Современные потребители «знаний», мы все чаще высокомерно отшатываемся от любого фикшн — ведь теперь не создают великих произведений, — предпочитая научно-популярные передачи, книги из списка премии «Просветитель», курсы от звезд «ГикПикника» про нейропластичность и про большой адронный коллайдер. Однако железобетонная уверенность почти любых «просветителей» (в диапазоне от Ричарда Докинза до Александра Панчина), страстно обличающих любую «ненаучную чепуху», неизменно упускает что-то важное: в конце концов, все великие произведения мировой литературы, будь то Книга Иова, «Комедия» Данте или «Мысли» Паскаля, создавались на основе «ошибочных» и именно «ненаучных» теорий мироздания.

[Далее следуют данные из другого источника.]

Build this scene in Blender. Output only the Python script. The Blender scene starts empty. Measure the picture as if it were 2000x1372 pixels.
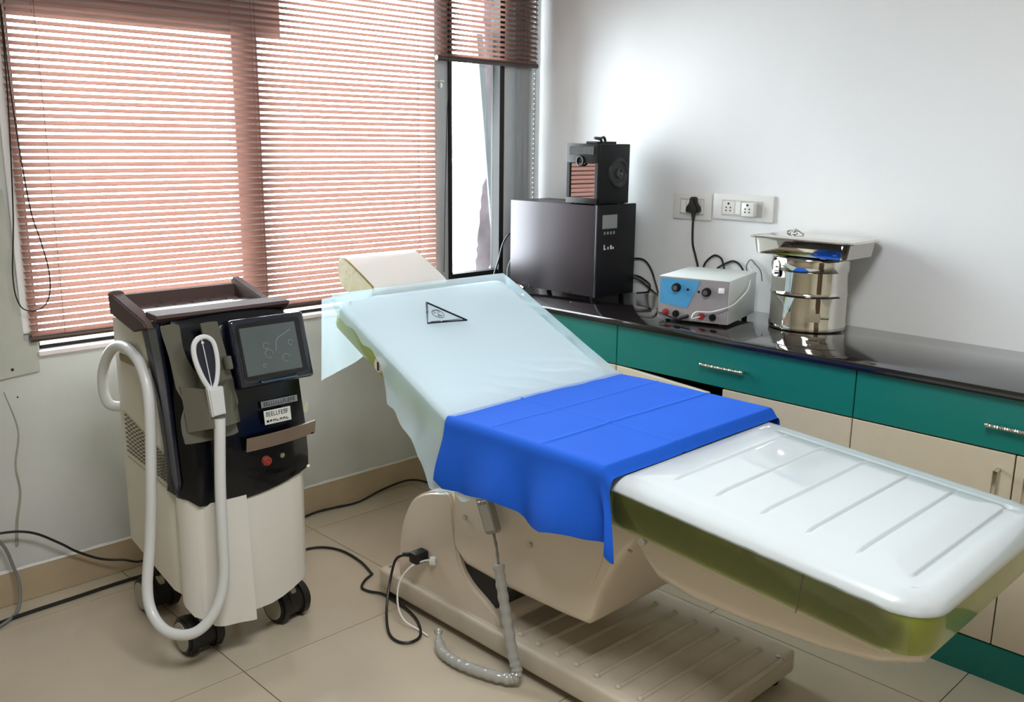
import bpy, bmesh, math, random
from mathutils import Vector, Matrix, noise
random.seed(7)
S = bpy.context.scene
COL = S.collection
PI = math.pi

# ------------------------------------------------------------------ camera
cam_d = bpy.data.cameras.new('camera'); cam = bpy.data.objects.new('camera', cam_d); COL.objects.link(cam)
yaw, pitch, roll = 0.772690, 0.221705, 0.0108606
F = Vector((math.sin(yaw)*math.cos(pitch), math.cos(yaw)*math.cos(pitch), -math.sin(pitch)))
r0 = Vector((math.cos(yaw), -math.sin(yaw), 0)); u0 = r0.cross(F)
rr = r0*math.cos(roll) + u0*math.sin(roll); uu = u0*math.cos(roll) - r0*math.sin(roll)
M = Matrix((rr, uu, -F)).transposed().to_4x4(); M.translation = Vector((-3.41016, -3.34920, 1.6))
cam.matrix_world = M
cam_d.sensor_width = 36; cam_d.lens = 1813.3*36/2000; cam_d.clip_start = .02
S.camera = cam

# ------------------------------------------------------------------ world, lights, exposure
S.view_settings.view_transform = 'Standard'; S.view_settings.look = 'None'
S.view_settings.gamma = 1; S.view_settings.use_curve_mapping = False
S.view_settings.exposure = 0.0
W = bpy.data.worlds.new('sky'); S.world = W; W.use_nodes = True
bg = W.node_tree.nodes['Background']; bg.inputs[0].default_value = (.87, .945, 1, 1); bg.inputs[1].default_value = 27
pl = bpy.data.lights.new('window_portal', 'AREA'); pl.shape = 'RECTANGLE'; pl.size = 2.45; pl.size_y = 1.65
pl.cycles.is_portal = True
po = bpy.data.objects.new('window_portal', pl); COL.objects.link(po); po.location = (-1.2, .16, 1.68); po.rotation_euler = (-PI/2, 0, 0)
# added fill light under the ceiling, out of view and without a fixture
tl = bpy.data.lights.new('fill_light', 'AREA'); tl.shape = 'RECTANGLE'; tl.size = 1.2; tl.size_y = .6; tl.energy = 62; tl.color = (.99, .995, 1)
to = bpy.data.objects.new('fill_light', tl); COL.objects.link(to); to.location = (-2.6, -2.6, 2.84)

# ------------------------------------------------------------------ helpers
def lin(c):
    if isinstance(c, str): c = [int(c[i:i+2], 16)/255 for i in (0, 2, 4)]
    return tuple(((v/12.92) if v <= .04045 else ((v+.055)/1.055)**2.4) for v in c) + (1,)
MATS = {}
def mat(name, col, rough=.5, metal=0, coat=0, var=0, vscale=8, bump=0, bscale=60, spec=.5, coat_rough=.05, sss=0, col2=None, stretch=None, trans=0, alpha=1):
    if name in MATS: return MATS[name]
    m = bpy.data.materials.new(name); m.use_nodes = True; nt = m.node_tree; N = nt.nodes; L = nt.links
    b = N['Principled BSDF']; c = lin(col)
    b.inputs['Base Color'].default_value = c; b.inputs['Roughness'].default_value = rough; b.inputs['Metallic'].default_value = metal
    b.inputs['Coat Weight'].default_value = coat; b.inputs['Coat Roughness'].default_value = coat_rough
    b.inputs['Specular IOR Level'].default_value = spec
    if trans: b.inputs['Transmission Weight'].default_value = trans
    if alpha < 1: b.inputs['Alpha'].default_value = alpha
    if sss:
        b.inputs['Subsurface Weight'].default_value = sss; b.inputs['Subsurface Radius'].default_value = (.02, .02, .02)
    tc = N.new('ShaderNodeTexCoord'); mp = N.new('ShaderNodeMapping'); L.new(tc.outputs['Object'], mp.inputs[0])
    if stretch: mp.inputs['Scale'].default_value = stretch
    if var or col2:
        n = N.new('ShaderNodeTexNoise'); n.inputs['Scale'].default_value = vscale; n.inputs['Detail'].default_value = 5
        L.new(mp.outputs[0], n.inputs['Vector'])
        r = N.new('ShaderNodeValToRGB'); r.color_ramp.elements[0].position = .3; r.color_ramp.elements[1].position = .72
        c2 = lin(col2) if col2 else tuple(v*(1-var) for v in c[:3]) + (1,)
        r.color_ramp.elements[0].color = c2; r.color_ramp.elements[1].color = c
        L.new(n.outputs['Fac'], r.inputs[0]); L.new(r.outputs[0], b.inputs['Base Color'])
    if bump:
        n = N.new('ShaderNodeTexNoise'); n.inputs['Scale'].default_value = bscale; n.inputs['Detail'].default_value = 3
        L.new(mp.outputs[0], n.inputs['Vector'])
        bp = N.new('ShaderNodeBump'); bp.inputs['Strength'].default_value = bump; bp.inputs['Distance'].default_value = .01
        L.new(n.outputs['Fac'], bp.inputs['Height']); L.new(bp.outputs[0], b.inputs['Normal'])
    MATS[name] = m; return m

def sheer(name, col, transp, transl=.4, rough=.8):
    m = bpy.data.materials.new(name); m.use_nodes = True; nt = m.node_tree; N = nt.nodes; L = nt.links
    for n in list(N): N.remove(n)
    out = N.new('ShaderNodeOutputMaterial'); c = lin(col)
    d = N.new('ShaderNodeBsdfDiffuse'); d.inputs[0].default_value = c
    t = N.new('ShaderNodeBsdfTranslucent'); t.inputs[0].default_value = c
    tr = N.new('ShaderNodeBsdfTransparent')
    a = N.new('ShaderNodeMixShader'); a.inputs[0].default_value = transl; L.new(d.outputs[0], a.inputs[1]); L.new(t.outputs[0], a.inputs[2])
    b = N.new('ShaderNodeMixShader'); b.inputs[0].default_value = transp; L.new(a.outputs[0], b.inputs[1]); L.new(tr.outputs[0], b.inputs[2])
    L.new(b.outputs[0], out.inputs[0]); MATS[name] = m; return m

def clearfilm(name, tint, gloss=.12, rough=.08, haze=0.0):
    m = bpy.data.materials.new(name); m.use_nodes = True; nt = m.node_tree; N = nt.nodes; L = nt.links
    for n in list(N): N.remove(n)
    out = N.new('ShaderNodeOutputMaterial')
    tr = N.new('ShaderNodeBsdfTransparent'); tr.inputs[0].default_value = lin(tint)
    g = N.new('ShaderNodeBsdfGlossy'); g.inputs['Roughness'].default_value = rough
    fr = N.new('ShaderNodeFresnel'); fr.inputs[0].default_value = 1.45
    ml = N.new('ShaderNodeMath'); ml.operation = 'ADD'; ml.inputs[1].default_value = gloss; ml.use_clamp = True; L.new(fr.outputs[0], ml.inputs[0])
    geo = N.new('ShaderNodeNewGeometry')
    mx = N.new('ShaderNodeMixShader'); L.new(ml.outputs[0], mx.inputs[0]); L.new(tr.outputs[0], mx.inputs[1]); L.new(g.outputs[0], mx.inputs[2])
    if haze:
        d = N.new('ShaderNodeBsdfDiffuse'); d.inputs[0].default_value = lin('d8d8d4')
        m2 = N.new('ShaderNodeMixShader'); m2.inputs[0].default_value = haze; L.new(mx.outputs[0], m2.inputs[1]); L.new(d.outputs[0], m2.inputs[2]); mx = m2
    L.new(mx.outputs[0], out.inputs[0]); MATS[name] = m; return m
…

Больше того, стихия человеческой жизни в принципе далека от Науки и Просвещения — и в двадцать первом веке здесь по-прежнему царят темные слухи, странные домыслы, вековые предрассудки, иррациональные верования, порча, сглаз, приворот, симпатическая и контагиозная магия; но как раз из этой мутной пены (а вовсе не из строгой аргументации «просветителей») и рождается ежеминутно честная речь, точное слово, истинное остроумие и настоящее искусство, рождается эмпатия, сострадание и утешение, рождается общение людей и человечность как таковая. В этом заключается своеобразный метасюжет «Заметок» Леона Богданова — люди пьют дрянь, слушают вздор, верят в чушь и пересказывают друг другу бредни. Но именно — и только — так появляется на свет настоящее искусство.